Once I had xscreensaver installed, I created a file called "lidlock.conf" inside of /etc/devd/. This is a dump of this file:


notify 20 {
    match "system"    "ACPI";
    match "subsystem" "Lid";
    match "notify"    "0x00";
    action "/usr/bin/su [my_user] -c '/usr/local/bin/xscreensaver-command -display :0.0 -lock'";
    action "acpiconf -s3";
};

The only part about that you have to change is the "[my_user]". Set that to your user and you'll be all set. This example also assumes you have a single user system. If there are other users on your system and you don't always want xscreensaver running as your user you might consider creating a special user just for this purpose. You could also just leave off the 'su -c' entirely and run xscreensaver-command directly. I chose to run it as an unprivileged user, however, for security reasons.

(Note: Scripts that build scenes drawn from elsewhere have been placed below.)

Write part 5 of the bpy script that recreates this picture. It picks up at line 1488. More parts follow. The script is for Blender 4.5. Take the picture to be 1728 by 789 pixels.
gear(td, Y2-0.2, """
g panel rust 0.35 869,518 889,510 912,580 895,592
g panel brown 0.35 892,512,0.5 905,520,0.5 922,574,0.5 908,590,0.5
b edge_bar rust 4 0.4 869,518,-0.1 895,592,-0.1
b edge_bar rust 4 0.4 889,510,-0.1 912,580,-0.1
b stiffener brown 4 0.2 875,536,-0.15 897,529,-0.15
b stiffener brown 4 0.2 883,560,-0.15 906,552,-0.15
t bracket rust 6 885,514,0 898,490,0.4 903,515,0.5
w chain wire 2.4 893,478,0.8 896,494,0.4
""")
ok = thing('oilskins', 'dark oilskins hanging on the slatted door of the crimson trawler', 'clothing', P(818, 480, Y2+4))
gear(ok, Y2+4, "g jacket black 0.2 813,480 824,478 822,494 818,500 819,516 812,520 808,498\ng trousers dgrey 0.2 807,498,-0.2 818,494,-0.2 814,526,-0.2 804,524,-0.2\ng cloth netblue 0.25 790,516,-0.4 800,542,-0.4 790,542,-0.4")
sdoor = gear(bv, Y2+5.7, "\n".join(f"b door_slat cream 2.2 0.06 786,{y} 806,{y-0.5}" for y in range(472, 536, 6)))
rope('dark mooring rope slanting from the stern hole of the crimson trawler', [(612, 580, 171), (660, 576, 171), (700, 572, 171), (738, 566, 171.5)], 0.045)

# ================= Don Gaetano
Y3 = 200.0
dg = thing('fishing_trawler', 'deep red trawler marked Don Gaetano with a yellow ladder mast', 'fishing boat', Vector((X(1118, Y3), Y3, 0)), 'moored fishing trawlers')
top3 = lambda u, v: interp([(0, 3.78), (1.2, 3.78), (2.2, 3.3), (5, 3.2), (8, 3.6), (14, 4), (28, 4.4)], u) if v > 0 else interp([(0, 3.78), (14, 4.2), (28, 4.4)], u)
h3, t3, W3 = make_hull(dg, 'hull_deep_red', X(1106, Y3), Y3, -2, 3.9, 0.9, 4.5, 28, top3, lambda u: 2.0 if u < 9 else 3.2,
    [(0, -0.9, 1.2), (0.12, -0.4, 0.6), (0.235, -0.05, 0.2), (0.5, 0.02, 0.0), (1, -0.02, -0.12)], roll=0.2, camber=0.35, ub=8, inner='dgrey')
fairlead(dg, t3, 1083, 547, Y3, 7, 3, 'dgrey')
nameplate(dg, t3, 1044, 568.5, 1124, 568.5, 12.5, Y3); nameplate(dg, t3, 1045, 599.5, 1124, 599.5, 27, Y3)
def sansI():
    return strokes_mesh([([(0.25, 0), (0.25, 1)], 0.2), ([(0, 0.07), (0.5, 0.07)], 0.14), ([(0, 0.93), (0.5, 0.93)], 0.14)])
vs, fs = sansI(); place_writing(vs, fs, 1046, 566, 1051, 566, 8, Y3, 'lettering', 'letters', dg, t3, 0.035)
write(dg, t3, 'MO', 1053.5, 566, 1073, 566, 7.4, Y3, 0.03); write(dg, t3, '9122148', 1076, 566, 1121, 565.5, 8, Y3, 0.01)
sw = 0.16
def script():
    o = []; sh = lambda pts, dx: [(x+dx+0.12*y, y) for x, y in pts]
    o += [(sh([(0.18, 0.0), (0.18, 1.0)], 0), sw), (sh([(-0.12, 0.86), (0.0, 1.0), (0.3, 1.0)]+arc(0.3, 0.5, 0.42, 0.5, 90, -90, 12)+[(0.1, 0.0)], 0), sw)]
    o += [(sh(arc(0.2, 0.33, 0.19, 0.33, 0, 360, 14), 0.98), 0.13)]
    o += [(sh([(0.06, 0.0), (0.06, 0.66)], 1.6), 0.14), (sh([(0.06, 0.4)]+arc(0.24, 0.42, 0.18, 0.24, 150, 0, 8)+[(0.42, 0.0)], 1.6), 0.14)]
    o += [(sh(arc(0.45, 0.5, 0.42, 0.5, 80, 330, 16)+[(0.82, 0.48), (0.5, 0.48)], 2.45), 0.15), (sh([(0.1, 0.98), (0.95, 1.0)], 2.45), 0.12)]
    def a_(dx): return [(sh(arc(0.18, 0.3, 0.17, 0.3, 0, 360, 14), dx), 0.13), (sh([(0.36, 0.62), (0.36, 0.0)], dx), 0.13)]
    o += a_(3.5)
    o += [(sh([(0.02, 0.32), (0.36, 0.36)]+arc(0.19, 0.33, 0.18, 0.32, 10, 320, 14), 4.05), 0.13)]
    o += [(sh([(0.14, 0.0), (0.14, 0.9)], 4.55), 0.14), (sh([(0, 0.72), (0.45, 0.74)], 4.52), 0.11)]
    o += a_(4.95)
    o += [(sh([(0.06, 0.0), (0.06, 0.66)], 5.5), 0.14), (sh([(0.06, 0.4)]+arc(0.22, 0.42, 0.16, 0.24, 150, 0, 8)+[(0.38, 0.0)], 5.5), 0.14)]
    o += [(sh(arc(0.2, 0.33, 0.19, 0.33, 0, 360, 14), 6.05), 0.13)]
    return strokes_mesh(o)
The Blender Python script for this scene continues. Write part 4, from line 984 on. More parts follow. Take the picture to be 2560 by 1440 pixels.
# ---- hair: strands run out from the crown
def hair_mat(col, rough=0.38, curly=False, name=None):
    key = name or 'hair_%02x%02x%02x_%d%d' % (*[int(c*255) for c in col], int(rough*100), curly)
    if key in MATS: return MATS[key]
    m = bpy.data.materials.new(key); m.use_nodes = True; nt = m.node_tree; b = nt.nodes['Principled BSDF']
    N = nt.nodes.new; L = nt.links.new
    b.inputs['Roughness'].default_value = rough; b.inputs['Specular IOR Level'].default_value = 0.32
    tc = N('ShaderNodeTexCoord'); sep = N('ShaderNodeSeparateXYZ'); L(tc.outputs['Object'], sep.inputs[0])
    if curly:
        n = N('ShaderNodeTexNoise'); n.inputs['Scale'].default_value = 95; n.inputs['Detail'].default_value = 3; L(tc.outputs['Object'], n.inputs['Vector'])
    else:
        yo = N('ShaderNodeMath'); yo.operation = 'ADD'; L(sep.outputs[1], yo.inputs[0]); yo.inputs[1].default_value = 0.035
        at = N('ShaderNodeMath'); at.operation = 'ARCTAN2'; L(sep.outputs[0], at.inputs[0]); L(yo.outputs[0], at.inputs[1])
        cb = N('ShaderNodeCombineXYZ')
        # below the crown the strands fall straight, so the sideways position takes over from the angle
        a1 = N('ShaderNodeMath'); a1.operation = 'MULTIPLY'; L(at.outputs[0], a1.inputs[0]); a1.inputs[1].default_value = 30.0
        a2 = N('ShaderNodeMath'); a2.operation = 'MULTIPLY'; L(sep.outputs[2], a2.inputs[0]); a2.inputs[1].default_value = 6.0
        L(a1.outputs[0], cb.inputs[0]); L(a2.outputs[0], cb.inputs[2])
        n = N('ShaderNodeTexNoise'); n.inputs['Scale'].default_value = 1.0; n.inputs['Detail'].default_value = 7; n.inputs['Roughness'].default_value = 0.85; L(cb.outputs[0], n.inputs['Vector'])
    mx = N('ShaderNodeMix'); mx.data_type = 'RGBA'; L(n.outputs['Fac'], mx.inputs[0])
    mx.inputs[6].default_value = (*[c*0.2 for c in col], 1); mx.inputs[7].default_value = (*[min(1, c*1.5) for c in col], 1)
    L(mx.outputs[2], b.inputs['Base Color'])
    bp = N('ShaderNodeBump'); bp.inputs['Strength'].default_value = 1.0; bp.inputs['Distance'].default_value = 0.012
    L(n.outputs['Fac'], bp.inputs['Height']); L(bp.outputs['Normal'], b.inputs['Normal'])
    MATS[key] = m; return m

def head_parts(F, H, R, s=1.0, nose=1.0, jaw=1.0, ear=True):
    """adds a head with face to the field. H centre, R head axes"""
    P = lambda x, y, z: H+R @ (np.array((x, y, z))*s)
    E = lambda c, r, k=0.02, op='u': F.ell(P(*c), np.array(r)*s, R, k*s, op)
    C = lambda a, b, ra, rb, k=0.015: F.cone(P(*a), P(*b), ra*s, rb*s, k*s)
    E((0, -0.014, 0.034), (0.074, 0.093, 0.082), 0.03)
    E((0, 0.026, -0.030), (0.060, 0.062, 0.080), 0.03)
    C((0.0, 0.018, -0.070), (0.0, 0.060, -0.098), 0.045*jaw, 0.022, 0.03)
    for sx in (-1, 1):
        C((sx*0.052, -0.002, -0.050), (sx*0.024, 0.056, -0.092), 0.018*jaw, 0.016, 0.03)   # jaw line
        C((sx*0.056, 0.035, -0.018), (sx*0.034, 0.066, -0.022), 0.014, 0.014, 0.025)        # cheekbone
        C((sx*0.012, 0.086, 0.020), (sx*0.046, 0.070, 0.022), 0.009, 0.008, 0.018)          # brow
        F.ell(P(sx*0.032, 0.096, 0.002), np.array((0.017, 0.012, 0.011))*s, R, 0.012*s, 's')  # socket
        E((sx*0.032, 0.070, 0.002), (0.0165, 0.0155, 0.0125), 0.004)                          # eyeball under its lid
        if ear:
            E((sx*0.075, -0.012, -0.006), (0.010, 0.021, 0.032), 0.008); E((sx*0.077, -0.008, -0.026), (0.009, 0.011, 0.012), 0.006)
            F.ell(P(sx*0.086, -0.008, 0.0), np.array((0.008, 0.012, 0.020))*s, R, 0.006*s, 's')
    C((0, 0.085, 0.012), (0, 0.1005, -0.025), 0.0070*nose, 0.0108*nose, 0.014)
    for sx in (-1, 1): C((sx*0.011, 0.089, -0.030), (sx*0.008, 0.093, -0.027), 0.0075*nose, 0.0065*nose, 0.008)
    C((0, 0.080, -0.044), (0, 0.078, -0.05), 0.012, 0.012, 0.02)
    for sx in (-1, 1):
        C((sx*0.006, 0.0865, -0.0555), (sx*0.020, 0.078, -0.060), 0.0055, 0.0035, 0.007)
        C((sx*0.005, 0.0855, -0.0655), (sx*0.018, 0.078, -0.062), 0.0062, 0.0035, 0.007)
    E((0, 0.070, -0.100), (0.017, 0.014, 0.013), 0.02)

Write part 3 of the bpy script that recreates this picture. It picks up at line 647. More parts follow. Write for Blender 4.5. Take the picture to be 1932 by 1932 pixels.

Once you have this saved inside /etc/devd you can restart devd and it should work. Note that I had issues doing it this way, however, and had to actually restart my entire system before the config file was picked up. I'm not sure why. You will also want to make sure you have 'hw.acpi.lid_switch_state' inside of /etc/sysctl.conf set to "NONE" or it will trigger before devd can run this custom action and you'll spend hours trying to figure out why (trust me).

Anyway, that's it! Enjoy your FreeBSD laptop!